Every faculty member, student, alumnus, and past administrator who The Free Press spoke with agreed that it is Cooper Union’s merit-based free-education that makes it the prestigious institution that it is. Because of its high number of applicants, Cooper Union accepts only 9 percent of those who apply, making it one of the most competitive schools in the country. The school claims to accept only the most deserving students, regardless of their economic status, race, gender, or religion.
In 2010, Newsweek named it the “#1 Most Desirable Small School,” a title that would likely disappear in the event that its policy of fully funding students disappears.
Students have vowed to resist the implementation of tuition, though holding off any large-scale action until the situation becomes more clear.
“Right now we are waiting to see what develops next but we are prepared as a student body to escalate the sort of actions we’ve already carried out,” commented Riley, a Cooper Union student who helped organize a walk-out on November 2.
Students have staged small-scale protests, walk-outs, disruptions during administrative speeches, and distributed petitions.
Alumni have been involved as well.
“Many of us alumni have been writing back and forth to one another, signing petitions, sending letters, and so on,” explained alumnus Dan Witz, who graduated from Cooper Union in 1981 and is now a street artist. “I’ve been obsessing over this since I received an email from my alma mater a week or two ago, and was immediately enraged about the mere suggestion that the school might discontinue its tuition-free policy.”

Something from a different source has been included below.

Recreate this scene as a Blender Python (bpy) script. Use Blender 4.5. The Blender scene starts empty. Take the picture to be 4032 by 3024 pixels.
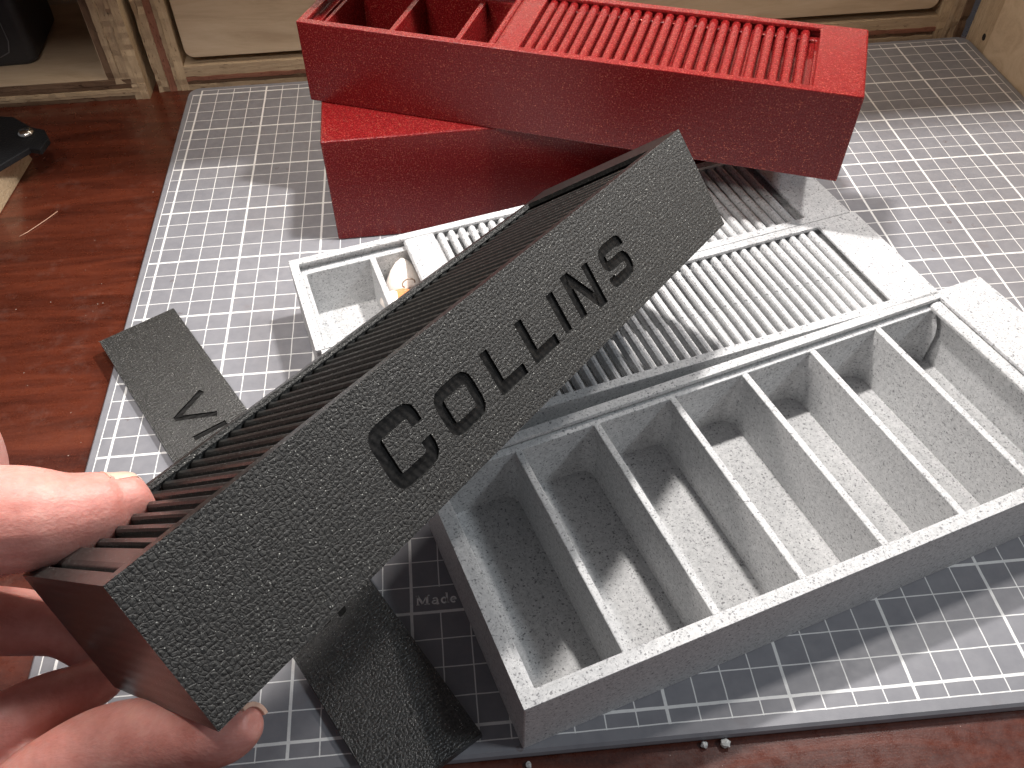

While some students maintained that they will ultimately accept tuition if there is no other option, a few insisted that they would prefer for the school to end rather than deviate from its founding mission of offering an education to the most worthy of it, regardless of their economic status.
Alumnus Jean Marcellino, who graduated in 1960 and is now a successful artist, said in an email interview, “Cooper Union must remain tuition free, and there is absolutely no other option worthy of consideration. If money must be raised, then it must be found elsewhere. If it comes to an end, it must end.”